**GOAL:**
Reproduce exactly, with no pictures, each line from the opening of the material down through the line containing "random.seed(7)".

**INFORMATION SUPPLIED:**
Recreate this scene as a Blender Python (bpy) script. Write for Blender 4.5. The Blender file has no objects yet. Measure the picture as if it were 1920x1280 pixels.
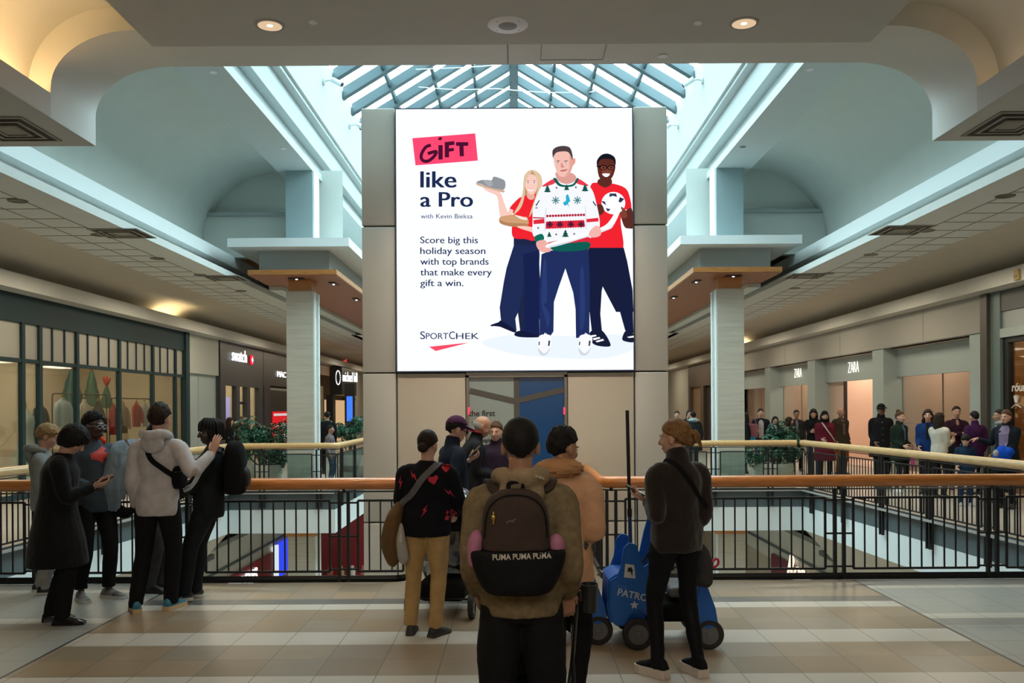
import bpy, bmesh, math, random
from mathutils import Vector, Matrix, noise
from mathutils.bvhtree import BVHTree

SC = bpy.context.scene
COL = SC.collection
R = math.radians
PI = math.pi
random.seed(7)

# ------------------------------------------------------------------ camera, sky, light, exposure
FPX, CAMZ, VPX, HORY = 1700.0, 1.78, 967.0, 765.0
cam_d = bpy.data.cameras.new('camera')
cam = bpy.data.objects.new('camera', cam_d)
COL.objects.link(cam)
cam_d.sensor_width = 36.0
cam_d.lens = 36.0 * FPX / 1920.0
cam_d.shift_x = -(VPX - 960.0) / 1920.0
cam_d.shift_y = (HORY - 640.0) / 1920.0
cam_d.clip_end = 300
cam.matrix_world = Matrix.Translation((0, 0, CAMZ)) @ Matrix.Rotation(R(90), 4, 'X') @ Matrix.Rotation(R(-0.35), 4, 'Z')
SC.camera = cam

def at(px, py, Y):
    """photograph pixel + distance -> point in the place"""
    dx, dy = px - VPX, HORY - py
    c, s = math.cos(R(0.35)), math.sin(R(0.35))
    return Vector(((dx * c + dy * s) / FPX * Y, Y, CAMZ + (dy * c - dx * s) / FPX * Y))

def hx(h):
    """sRGB hex colour -> linear"""
    v = [int(h[i:i + 2], 16) / 255 for i in (0, 2, 4)]
    return tuple(x / 12.92 if x < 0.04045 else ((x + 0.055) / 1.055) ** 2.4 for x in v)

world = bpy.data.worlds.new('overcast_sky')
SC.world = world
world.use_nodes = True
_bg = world.node_tree.nodes['Background']
_bg.inputs[0].default_value = (0.72, 0.95, 1.0, 1)
_bg.inputs[1].default_value = 11.5

SC.view_settings.view_transform = 'Standard'
SC.view_settings.look = 'None'
SC.view_settings.gamma = 1.0
SC.view_settings.use_curve_mapping = False
SC.view_settings.exposure = 0.0
SC.cycles.max_bounces = 8
SC.cycles.diffuse_bounces = 4
SC.cycles.glossy_bounces = 3
SC.cycles.transmission_bounces = 4
SC.cycles.transparent_max_bounces = 10
SC.cycles.caustics_reflective = False
SC.cycles.caustics_refractive = False
SC.cycles.sample_clamp_indirect = 4.0

def area_light(name, loc, size, energy, color=(1, 1, 1), rot=(0, 0, 0), size_y=None, portal=False, spread=None):
    d = bpy.data.lights.new(name, 'AREA')
    d.energy = energy
    d.color = color
    d.size = size
    if size_y:
        d.shape = 'RECTANGLE'
        d.size_y = size_y
    if spread is not None:
        d.spread = spread
    if portal:
        d.cycles.is_portal = True
    o = bpy.data.objects.new(name, d)
    o.location = loc
    o.rotation_euler = rot
    COL.objects.link(o)
    return o

def spot_light(name, loc, energy, color, angle=80, blend=0.6, rot=(0, 0, 0), radius=0.08):
    d = bpy.data.lights.new(name, 'SPOT')
    d.energy = energy
    d.color = color
    d.spot_size = R(angle)
    d.spot_blend = blend
    d.shadow_soft_size = radius
    o = bpy.data.objects.new(name, d)
    o.location = loc
    o.rotation_euler = rot
    COL.objects.link(o)
    return o

EAVE_X, EAVE_Z, RIDGE_Z, SKY0, SKY1 = 4.1, 9.4, 11.9, 10.0, 33.0
_sl = math.hypot(EAVE_X, RIDGE_Z - EAVE_Z)
_pa = math.atan2(RIDGE_Z - EAVE_Z, EAVE_X)
for s in (-1, 1):   # the two slopes of the skylight let the sky in
    area_light('skylight_portal', (s * EAVE_X / 2, (SKY0 + SKY1) / 2, (EAVE_Z + RIDGE_Z) / 2 + 0.25), _sl, 1,
               rot=(0, s * _pa, 0), size_y=SKY1 - SKY0, portal=True)
WARM = (1.0, 0.72, 0.42)
# recessed cans of the ceiling (two in view, the others behind the photographer)
for x, y in ((-2.2, 7.0), (2.0, 7.0), (-2.2, 3.6), (2.0, 3.6), (-2.2, 0.2), (2.0, 0.2), (0, -4)):
    spot_light('can_light_beam', (x, y, 4.99), 60, (1.0, 0.80, 0.58), 110, 0.8, radius=0.06)

# unseen fill lights added over the hall behind the photographer and the two aisles
area_light('hall_fill_light', (0, -3.5, 4.95), 6.0, 430, (1.0, 0.91, 0.79), (R(38), 0, 0), 4.0)  # added fill, tilted forward to brighten the tower front
area_light('tower_fill_light', (0, 8.7, 5.2), 3.4, 55, (1.0, 0.88, 0.72), (R(24), 0, 0), 0.2, spread=R(100))  # added fill for the tower; the header soffit has no such lamp
for s, y, e in ((-1, 25.5, 15), (-1, 41, 22), (1, 39, 18)):      # cove lamps behind the cornices
    area_light('cornice_cove_lamp', (s * 9.75, y, 4.24), 0.12, e, (1.0, 0.74, 0.38), (PI, R(-18 * s), 0), 1.6)
for s in (-1, 1):
    for y in (12, 17, 22, 27, 33, 40, 48, 55):
        area_light('aisle_fill_light', (s * 8.0, y, 4.42), 1.2, 75, (1.0, 0.84, 0.62), (0, 0, 0), 3.0)  # added fill; the aisle ceilings have no such panels
    area_light('far_hall_fill', (s * 3.0, 48, 4.42), 2.0, 130, (1.0, 0.84, 0.62), (0, 0, 0), 12.0)  # added fill that brightens the dark far end
    area_light('lower_ceiling_light', (s * 6.9, 15, -1.9), 0.8, 90, (1.0, 0.85, 0.65), (0, 0, 0), 9)

# ------------------------------------------------------------------ materials
MATS = {}
def mat(name, col=(0.5, 0.5, 0.5), rough=0.6, metal=0.0, var=0.0, scale=8.0, bump=0.0, bscale=60.0, spec=None,
        emit=None, estr=1.0, stretch=None, col2=None, sheen=0.0, coat=0.0):
    if name in MATS:
        return MATS[name]
    m = bpy.data.materials.new(name)
    m.use_nodes = True
    nt = m.node_tree
    b = nt.nodes['Principled BSDF']
    b.inputs['Base Color'].default_value = (*col, 1)
    b.inputs['Roughness'].default_value = rough
    b.inputs['Metallic'].default_value = metal
    if spec is not None:
        b.inputs['Specular IOR Level'].default_value = spec
    if sheen:
        b.inputs['Sheen Weight'].default_value = sheen
        b.inputs['Sheen Roughness'].default_value = 0.5
    if coat:
        b.inputs['Coat Weight'].default_value = coat
        b.inputs['Coat Roughness'].default_value = 0.15
    if emit is not None:
        b.inputs['Emission Color'].default_value = (*emit, 1)
        b.inputs['Emission Strength'].default_value = estr
    if var or bump:
        tc = nt.nodes.new('ShaderNodeTexCoord')
        mp = nt.nodes.new('ShaderNodeMapping')
        nt.links.new(tc.outputs['Object'], mp.inputs[0])
        if stretch:
            mp.inputs['Scale'].default_value = stretch
    if var:
        n = nt.nodes.new('ShaderNodeTexNoise')
        n.inputs['Scale'].default_value = scale
        n.inputs['Detail'].default_value = 5
        nt.links.new(mp.outputs[0], n.inputs['Vector'])
        mx = nt.nodes.new('ShaderNodeMix')
        mx.data_type = 'RGBA'
        c2 = col2 if col2 else tuple(min(1, c * (1 + var)) for c in col)
        c1 = col if col2 else tuple(c * (1 - var) for c in col)
        mx.inputs[6].default_value = (*c1, 1)
        mx.inputs[7].default_value = (*c2, 1)
        rp = nt.nodes.new('ShaderNodeMapRange')
        rp.inputs[1].default_value = 0.3
        rp.inputs[2].default_value = 0.7
        nt.links.new(n.outputs[0], rp.inputs[0])
        nt.links.new(rp.outputs[0], mx.inputs[0])
        nt.links.new(mx.outputs[2], b.inputs['Base Color'])
    if bump:
        n2 = nt.nodes.new('ShaderNodeTexNoise')
        n2.inputs['Scale'].default_value = bscale
        n2.inputs['Detail'].default_value = 3
        nt.links.new(mp.outputs[0], n2.inputs['Vector'])
        bp = nt.nodes.new('ShaderNodeBump')
        bp.inputs['Strength'].default_value = bump
        bp.inputs['Distance'].default_value = 0.01
        nt.links.new(n2.outputs[0], bp.inputs['Height'])
        nt.links.new(bp.outputs[0], b.inputs['Normal'])
    MATS[name] = m
    return m

def emat(name, col, strength=1.0):
    """a surface that gives off light: screens, lit letters, lamps"""
    if name in MATS:
        return MATS[name]
    m = bpy.data.materials.new(name)
    m.use_nodes = True
    nt = m.node_tree
    nt.nodes.remove(nt.nodes['Principled BSDF'])
    e = nt.nodes.new('ShaderNodeEmission')
    e.inputs[0].default_value = (*col, 1)
    e.inputs[1].default_value = strength
    nt.links.new(e.outputs[0], nt.nodes['Material Output'].inputs[0])
    MATS[name] = m
    return m

def glass_mat(name, tint=(0.9, 0.97, 0.95), refl=0.12, rough=0.02):
    if name in MATS:
        return MATS[name]
    m = bpy.data.materials.new(name)
    m.use_nodes = True
    nt = m.node_tree
    nt.nodes.remove(nt.nodes['Principled BSDF'])
    t = nt.nodes.new('ShaderNodeBsdfTransparent')
    t.inputs[0].default_value = (*tint, 1)
    g = nt.nodes.new('ShaderNodeBsdfGlossy')
    g.inputs['Roughness'].default_value = rough
    fr = nt.nodes.new('ShaderNodeFresnel')
    fr.inputs[0].default_value = 1.35
    mu = nt.nodes.new('ShaderNodeMath')
    mu.operation = 'MULTIPLY_ADD'
    mu.inputs[1].default_value = 0.5
    mu.inputs[2].default_value = refl * 0.3
    nt.links.new(fr.outputs[0], mu.inputs[0])
    mx = nt.nodes.new('ShaderNodeMixShader')
    nt.links.new(mu.outputs[0], mx.inputs[0])
    nt.links.new(t.outputs[0], mx.inputs[1])
    nt.links.new(g.outputs[0], mx.inputs[2])
    nt.links.new(mx.outputs[0], nt.nodes['Material Output'].inputs[0])
    MATS[name] = m
    return m

# ------------------------------------------------------------------ mesh helpers
def catmull(pts, n):
    """smooth a list of equal-length tuples, n steps per span"""
    out = []
    m = len(pts)
    for i in range(m - 1):
        p0, p1, p2, p3 = pts[max(i - 1, 0)], pts[i], pts[i + 1], pts[min(i + 2, m - 1)]
        for k in range(n):
            t = k / n
            out.append(tuple(0.5 * (2 * b + (c - a) * t + (2 * a - 5 * b + 4 * c - d) * t * t + (3 * b - a - 3 * c + d) * t ** 3)
                             for a, b, c, d in zip(p0, p1, p2, p3)))
    out.append(tuple(pts[-1]))
    return out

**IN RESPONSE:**
Recreate this scene as a Blender Python (bpy) script. Write for Blender 4.5. The Blender file has no objects yet. Measure the picture as if it were 1920x1280 pixels.
import bpy, bmesh, math, random
from mathutils import Vector, Matrix, noise
from mathutils.bvhtree import BVHTree

SC = bpy.context.scene
COL = SC.collection
R = math.radians
PI = math.pi
random.seed(7)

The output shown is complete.